** Start of Material for this exercise **
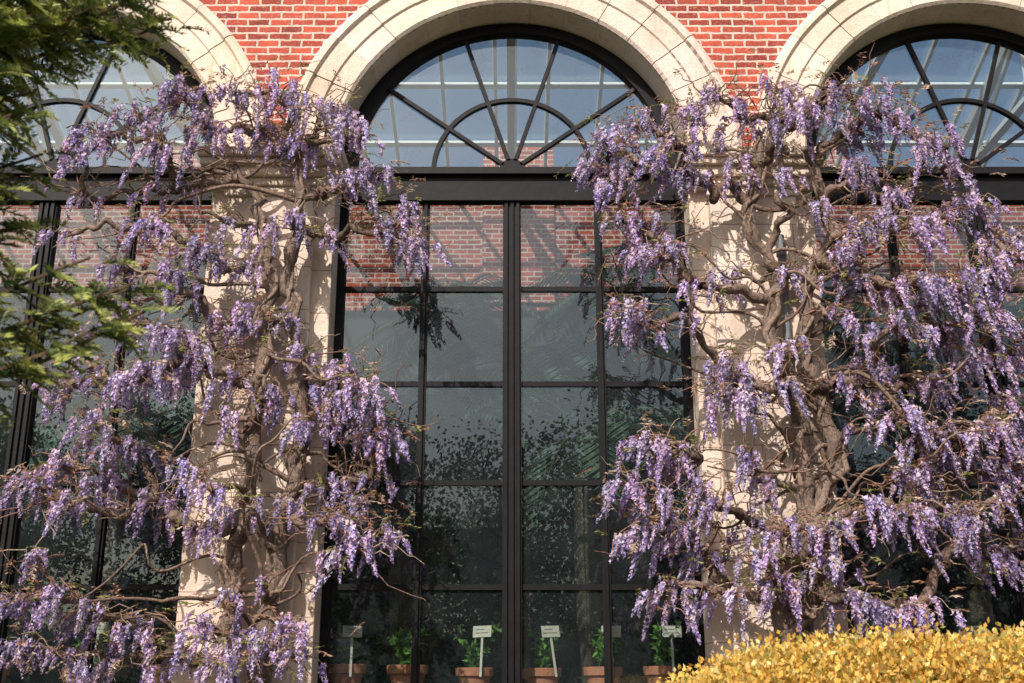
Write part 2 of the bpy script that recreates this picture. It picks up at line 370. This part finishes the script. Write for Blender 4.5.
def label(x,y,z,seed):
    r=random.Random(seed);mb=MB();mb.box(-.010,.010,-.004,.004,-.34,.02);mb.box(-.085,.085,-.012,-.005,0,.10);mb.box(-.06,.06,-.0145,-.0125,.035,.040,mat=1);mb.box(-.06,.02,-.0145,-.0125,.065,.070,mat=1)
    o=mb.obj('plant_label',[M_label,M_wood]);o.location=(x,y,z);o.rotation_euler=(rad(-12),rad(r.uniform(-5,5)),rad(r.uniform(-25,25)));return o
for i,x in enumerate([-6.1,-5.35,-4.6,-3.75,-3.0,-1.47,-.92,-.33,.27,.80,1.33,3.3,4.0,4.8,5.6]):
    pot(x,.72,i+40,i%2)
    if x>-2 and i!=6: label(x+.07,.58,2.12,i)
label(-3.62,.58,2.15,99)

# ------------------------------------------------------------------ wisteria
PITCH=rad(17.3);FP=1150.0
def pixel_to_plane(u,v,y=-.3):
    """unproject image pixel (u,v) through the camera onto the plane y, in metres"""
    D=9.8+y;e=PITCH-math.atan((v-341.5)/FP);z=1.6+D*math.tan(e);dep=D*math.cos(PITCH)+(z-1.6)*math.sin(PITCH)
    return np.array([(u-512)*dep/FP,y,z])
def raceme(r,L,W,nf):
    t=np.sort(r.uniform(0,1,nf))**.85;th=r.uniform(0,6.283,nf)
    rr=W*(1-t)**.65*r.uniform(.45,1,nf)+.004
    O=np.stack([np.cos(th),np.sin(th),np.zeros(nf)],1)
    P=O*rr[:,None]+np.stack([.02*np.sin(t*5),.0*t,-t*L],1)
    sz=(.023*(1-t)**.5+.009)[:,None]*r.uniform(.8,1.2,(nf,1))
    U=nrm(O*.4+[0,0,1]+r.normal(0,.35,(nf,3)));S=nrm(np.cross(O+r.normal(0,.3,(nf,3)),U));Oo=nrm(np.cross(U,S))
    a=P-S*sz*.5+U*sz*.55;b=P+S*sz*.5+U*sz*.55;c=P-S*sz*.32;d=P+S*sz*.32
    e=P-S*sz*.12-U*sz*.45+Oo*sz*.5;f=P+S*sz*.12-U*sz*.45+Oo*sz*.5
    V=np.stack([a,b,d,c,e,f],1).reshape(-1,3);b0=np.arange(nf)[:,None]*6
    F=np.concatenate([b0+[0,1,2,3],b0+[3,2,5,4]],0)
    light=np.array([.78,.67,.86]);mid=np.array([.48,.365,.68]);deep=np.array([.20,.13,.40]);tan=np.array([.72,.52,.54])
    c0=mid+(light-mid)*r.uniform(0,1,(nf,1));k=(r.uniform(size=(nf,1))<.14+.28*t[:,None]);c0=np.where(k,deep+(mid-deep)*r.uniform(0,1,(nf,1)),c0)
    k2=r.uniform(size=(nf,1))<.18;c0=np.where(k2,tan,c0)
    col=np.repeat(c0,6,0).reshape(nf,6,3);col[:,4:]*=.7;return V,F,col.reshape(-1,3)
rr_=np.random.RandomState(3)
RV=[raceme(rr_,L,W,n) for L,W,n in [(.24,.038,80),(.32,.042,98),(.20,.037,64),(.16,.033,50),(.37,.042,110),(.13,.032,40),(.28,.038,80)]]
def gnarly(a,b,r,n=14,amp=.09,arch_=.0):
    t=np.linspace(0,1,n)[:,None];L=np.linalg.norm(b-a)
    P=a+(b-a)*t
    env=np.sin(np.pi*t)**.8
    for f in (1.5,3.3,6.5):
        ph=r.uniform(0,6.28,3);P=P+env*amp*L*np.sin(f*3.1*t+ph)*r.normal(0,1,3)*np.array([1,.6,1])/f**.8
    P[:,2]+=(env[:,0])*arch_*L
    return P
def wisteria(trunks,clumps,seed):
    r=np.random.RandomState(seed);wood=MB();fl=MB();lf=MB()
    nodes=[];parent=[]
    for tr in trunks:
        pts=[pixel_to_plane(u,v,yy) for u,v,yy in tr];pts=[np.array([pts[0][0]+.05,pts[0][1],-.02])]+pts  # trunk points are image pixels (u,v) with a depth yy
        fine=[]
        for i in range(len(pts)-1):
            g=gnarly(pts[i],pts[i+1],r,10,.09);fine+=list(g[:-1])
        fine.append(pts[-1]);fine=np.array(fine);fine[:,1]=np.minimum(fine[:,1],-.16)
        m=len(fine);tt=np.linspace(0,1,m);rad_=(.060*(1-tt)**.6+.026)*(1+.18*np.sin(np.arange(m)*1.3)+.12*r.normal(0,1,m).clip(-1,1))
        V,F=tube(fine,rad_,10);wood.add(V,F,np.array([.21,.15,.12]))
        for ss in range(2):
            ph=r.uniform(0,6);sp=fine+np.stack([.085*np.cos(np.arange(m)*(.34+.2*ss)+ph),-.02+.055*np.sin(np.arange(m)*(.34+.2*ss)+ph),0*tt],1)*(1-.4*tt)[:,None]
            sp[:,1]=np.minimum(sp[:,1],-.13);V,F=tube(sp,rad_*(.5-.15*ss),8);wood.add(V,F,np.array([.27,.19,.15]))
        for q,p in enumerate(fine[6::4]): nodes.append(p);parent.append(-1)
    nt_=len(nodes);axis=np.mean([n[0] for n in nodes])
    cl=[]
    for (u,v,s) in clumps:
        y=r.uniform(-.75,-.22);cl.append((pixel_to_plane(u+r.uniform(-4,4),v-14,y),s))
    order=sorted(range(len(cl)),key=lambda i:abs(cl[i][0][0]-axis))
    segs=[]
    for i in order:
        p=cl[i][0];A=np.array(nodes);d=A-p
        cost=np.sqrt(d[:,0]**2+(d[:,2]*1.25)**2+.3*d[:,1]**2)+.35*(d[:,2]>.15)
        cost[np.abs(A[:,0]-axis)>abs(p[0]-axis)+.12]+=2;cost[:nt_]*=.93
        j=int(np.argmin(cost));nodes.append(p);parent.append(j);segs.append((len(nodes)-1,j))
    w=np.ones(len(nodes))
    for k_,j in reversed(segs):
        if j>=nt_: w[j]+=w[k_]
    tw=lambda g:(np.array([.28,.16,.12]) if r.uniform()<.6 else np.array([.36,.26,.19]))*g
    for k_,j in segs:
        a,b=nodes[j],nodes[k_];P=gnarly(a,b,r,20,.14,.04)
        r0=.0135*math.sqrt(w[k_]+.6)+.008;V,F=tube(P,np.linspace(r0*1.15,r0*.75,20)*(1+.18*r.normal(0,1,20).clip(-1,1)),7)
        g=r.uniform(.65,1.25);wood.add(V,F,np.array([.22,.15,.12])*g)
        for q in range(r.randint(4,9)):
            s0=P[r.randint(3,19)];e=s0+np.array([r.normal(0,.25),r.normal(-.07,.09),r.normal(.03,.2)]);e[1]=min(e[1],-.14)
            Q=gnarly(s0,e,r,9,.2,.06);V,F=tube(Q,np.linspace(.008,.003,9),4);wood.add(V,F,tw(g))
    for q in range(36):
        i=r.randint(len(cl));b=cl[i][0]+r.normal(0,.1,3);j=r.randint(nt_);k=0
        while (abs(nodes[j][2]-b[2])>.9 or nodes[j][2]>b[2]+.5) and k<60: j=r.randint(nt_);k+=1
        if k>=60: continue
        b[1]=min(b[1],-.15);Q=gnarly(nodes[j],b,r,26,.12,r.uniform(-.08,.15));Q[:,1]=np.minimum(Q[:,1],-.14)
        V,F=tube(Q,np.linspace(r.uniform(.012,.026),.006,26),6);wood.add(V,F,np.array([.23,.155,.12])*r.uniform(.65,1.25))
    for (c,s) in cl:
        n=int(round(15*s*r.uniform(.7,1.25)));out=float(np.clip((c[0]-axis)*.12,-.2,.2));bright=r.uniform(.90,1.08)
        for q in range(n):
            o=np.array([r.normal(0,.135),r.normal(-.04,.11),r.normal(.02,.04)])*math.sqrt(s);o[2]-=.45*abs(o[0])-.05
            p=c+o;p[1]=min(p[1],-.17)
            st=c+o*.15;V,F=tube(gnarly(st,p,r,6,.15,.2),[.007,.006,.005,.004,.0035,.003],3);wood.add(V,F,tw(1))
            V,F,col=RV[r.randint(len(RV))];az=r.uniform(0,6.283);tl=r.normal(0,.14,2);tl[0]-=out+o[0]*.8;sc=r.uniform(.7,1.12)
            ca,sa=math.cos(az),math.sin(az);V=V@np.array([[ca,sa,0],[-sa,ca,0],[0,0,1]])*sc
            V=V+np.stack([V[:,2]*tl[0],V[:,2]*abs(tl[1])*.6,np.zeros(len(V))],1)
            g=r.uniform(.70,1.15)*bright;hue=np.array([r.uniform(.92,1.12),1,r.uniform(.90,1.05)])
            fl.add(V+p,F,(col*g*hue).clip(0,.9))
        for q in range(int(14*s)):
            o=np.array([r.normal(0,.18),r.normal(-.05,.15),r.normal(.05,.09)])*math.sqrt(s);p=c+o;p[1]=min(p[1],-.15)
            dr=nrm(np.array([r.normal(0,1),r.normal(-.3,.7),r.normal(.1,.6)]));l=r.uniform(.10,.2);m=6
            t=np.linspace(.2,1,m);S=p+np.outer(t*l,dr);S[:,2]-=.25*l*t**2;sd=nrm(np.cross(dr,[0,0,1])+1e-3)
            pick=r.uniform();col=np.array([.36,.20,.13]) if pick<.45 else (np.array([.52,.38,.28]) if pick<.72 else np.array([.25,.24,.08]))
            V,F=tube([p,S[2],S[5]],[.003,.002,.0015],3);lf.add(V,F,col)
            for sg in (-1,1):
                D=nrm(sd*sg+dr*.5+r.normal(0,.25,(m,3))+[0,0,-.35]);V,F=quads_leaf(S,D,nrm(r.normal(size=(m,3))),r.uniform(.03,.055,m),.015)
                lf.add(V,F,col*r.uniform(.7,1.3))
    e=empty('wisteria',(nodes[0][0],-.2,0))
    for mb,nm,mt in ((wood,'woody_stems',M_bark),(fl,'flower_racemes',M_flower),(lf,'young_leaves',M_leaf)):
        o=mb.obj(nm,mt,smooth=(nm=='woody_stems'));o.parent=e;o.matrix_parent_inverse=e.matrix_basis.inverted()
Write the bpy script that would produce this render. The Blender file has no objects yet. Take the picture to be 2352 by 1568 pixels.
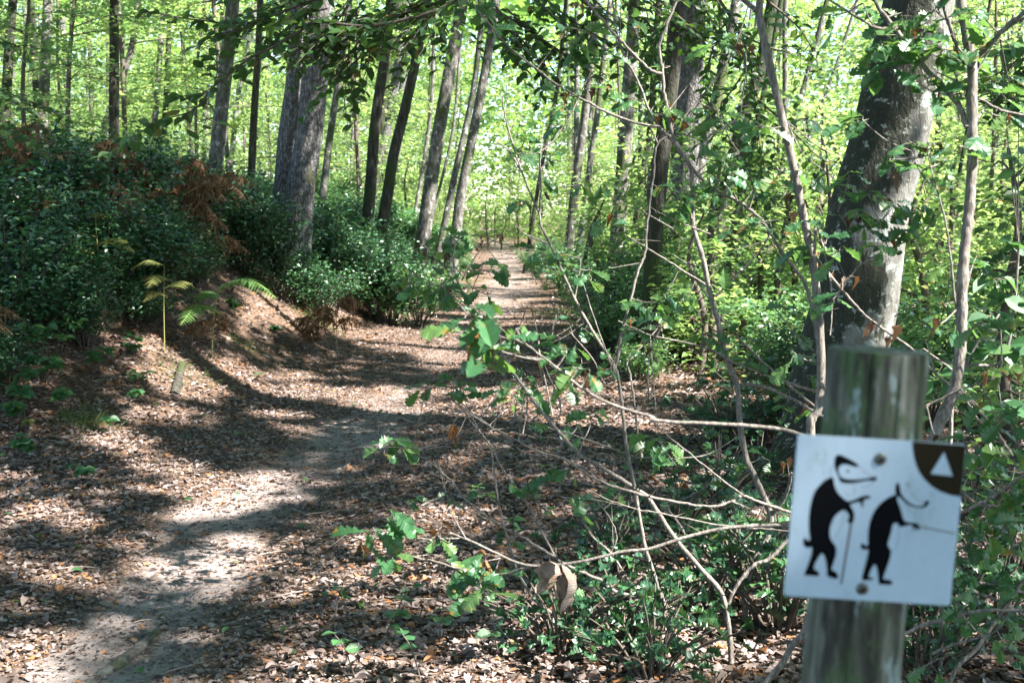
** End of Material for this exercise **
What this task involves
How many lines of the listing above include the word "Blender"? Reply with the number alone.

Written solution
2